Saturday, March 10, 2012

Great Balls of Fire

UK’s Daily Mail (March 09, 2012) had reported on the huge solar storms on the sun – and how NASA has been snapping away with its high-tech cameras, producing some incredible photographs. They capture the sun in all its violent glory, with its surface a maelstrom of activity.

NASA's Solar Dynamics Observatory is able to differentiate between different temperature levels on the sun, so it's able to take amazing kaleidoscopic pictures:


Rising Sun: This image combines three images with different, but very similar, temperatures

Swirling: The dark areas – called coronal holes – are places where very little radiation is emitted, yet are the main source of solar wind particles
Heat is on: This picture highlights the outer atmosphere of the Sun – called the corona – as well as hot flare plasma

This flare was categorized as an X5.4, making it the second largest flare -- after an X6.9 on August 09, 2011 -- since the sun's activity segued into a period of relatively low activity called solar minimum in early 2007
This extreme ultraviolet wavelength image provided by NASA provides another look at a solar flare, which could also force airlines to reroute

This colour-coded image combines observations made by NASA in several extreme ultraviolet wavelengths, highlighting a bright X-class flare toward the upper left on March 06

Light fantastic: Solar flares are often associated with solar magnetic storms known as coronal mass ejections (CMEs)

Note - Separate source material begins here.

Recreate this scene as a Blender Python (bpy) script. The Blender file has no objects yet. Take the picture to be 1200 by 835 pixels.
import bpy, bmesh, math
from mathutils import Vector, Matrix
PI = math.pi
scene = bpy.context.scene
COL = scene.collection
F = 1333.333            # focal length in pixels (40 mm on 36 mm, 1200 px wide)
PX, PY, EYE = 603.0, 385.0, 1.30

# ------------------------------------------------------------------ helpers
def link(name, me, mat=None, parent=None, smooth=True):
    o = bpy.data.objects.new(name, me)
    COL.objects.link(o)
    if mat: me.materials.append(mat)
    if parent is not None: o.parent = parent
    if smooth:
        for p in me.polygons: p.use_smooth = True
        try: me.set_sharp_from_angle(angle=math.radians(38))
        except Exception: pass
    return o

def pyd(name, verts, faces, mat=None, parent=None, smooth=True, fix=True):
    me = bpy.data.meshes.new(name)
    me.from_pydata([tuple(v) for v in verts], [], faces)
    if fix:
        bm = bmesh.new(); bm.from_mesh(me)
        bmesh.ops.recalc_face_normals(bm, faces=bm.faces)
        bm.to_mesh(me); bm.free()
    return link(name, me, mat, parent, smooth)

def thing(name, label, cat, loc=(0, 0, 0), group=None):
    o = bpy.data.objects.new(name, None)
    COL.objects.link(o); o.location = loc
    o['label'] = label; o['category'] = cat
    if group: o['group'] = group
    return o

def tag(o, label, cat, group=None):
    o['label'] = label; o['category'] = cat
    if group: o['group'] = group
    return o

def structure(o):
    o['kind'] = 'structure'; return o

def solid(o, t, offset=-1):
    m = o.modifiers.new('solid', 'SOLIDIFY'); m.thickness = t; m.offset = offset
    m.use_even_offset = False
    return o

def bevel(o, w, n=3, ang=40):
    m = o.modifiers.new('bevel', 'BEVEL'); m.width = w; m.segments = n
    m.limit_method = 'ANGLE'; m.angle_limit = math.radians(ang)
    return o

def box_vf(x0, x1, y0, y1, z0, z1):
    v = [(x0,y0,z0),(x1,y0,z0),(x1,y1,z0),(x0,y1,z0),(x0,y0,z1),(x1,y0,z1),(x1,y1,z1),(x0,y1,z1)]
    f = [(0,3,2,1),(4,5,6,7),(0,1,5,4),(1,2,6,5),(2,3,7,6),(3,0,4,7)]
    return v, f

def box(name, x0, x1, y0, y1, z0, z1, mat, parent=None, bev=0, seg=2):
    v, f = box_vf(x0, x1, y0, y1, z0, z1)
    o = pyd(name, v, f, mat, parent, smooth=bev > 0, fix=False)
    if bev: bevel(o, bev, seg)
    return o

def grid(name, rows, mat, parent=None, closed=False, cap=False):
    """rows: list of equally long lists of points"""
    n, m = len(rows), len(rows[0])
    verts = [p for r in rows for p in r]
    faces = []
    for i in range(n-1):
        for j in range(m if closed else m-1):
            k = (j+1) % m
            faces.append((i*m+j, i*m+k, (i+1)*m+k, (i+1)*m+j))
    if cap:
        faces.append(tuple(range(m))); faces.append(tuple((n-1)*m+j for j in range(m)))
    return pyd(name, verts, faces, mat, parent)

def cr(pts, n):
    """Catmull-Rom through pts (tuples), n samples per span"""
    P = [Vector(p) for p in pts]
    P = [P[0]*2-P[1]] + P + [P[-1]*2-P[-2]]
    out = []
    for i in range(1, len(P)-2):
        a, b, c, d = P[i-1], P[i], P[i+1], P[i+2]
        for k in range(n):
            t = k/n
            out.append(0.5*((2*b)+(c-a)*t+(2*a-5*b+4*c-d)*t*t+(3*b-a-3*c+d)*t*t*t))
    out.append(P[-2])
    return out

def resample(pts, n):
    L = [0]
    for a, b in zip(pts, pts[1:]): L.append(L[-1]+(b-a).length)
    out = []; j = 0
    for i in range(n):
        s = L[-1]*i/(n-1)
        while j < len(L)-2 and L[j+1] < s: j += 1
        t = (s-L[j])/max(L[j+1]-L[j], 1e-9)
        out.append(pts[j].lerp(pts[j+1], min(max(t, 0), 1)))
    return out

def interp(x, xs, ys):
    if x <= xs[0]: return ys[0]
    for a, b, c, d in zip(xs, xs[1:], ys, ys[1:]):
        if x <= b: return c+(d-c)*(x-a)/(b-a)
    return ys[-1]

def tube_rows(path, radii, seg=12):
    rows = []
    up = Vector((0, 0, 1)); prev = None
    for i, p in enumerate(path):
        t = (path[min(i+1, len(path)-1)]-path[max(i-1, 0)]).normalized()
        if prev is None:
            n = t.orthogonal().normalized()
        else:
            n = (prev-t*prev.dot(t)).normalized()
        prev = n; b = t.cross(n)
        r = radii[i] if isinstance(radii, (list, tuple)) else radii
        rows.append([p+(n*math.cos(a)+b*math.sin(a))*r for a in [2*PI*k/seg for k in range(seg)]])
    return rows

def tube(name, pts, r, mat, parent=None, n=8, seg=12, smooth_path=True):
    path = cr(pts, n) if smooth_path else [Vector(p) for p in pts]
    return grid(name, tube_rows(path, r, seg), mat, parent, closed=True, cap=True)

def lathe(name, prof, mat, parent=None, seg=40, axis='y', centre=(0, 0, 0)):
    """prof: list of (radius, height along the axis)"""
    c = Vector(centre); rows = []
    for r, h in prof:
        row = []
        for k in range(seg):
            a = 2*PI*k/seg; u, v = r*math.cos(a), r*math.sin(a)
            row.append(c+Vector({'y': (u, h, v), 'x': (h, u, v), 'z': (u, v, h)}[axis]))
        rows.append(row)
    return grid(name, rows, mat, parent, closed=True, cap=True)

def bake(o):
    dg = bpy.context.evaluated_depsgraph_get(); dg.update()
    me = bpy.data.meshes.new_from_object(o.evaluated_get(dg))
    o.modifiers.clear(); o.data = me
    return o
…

Minimal disruption: Apart from a brief radio blackout stretching from eastern Africa to eastern Australia, we were spared any major electrical problems from the solar flares

Good spot. The Sun in extreme ultraviolet light captures a dark coronal hole just about at the Sun's center

Action hotting up: Activity on the sun will peak next year

Bright idea: This picture shows what our eyes would see if we were able to dim the brightness of the sun, with sunspots clearly visible

The giant explosions from our star have been hosing Earth with radiation and shaking Earth's magnetic field, but scientists said they had no reports of any major problems with electrical systems. These storms don't pose a threat to people, just technology. E.g. In 1989, a strong solar storm knocked out the power grid in Quebec, Canada causing 6 million people to lose power.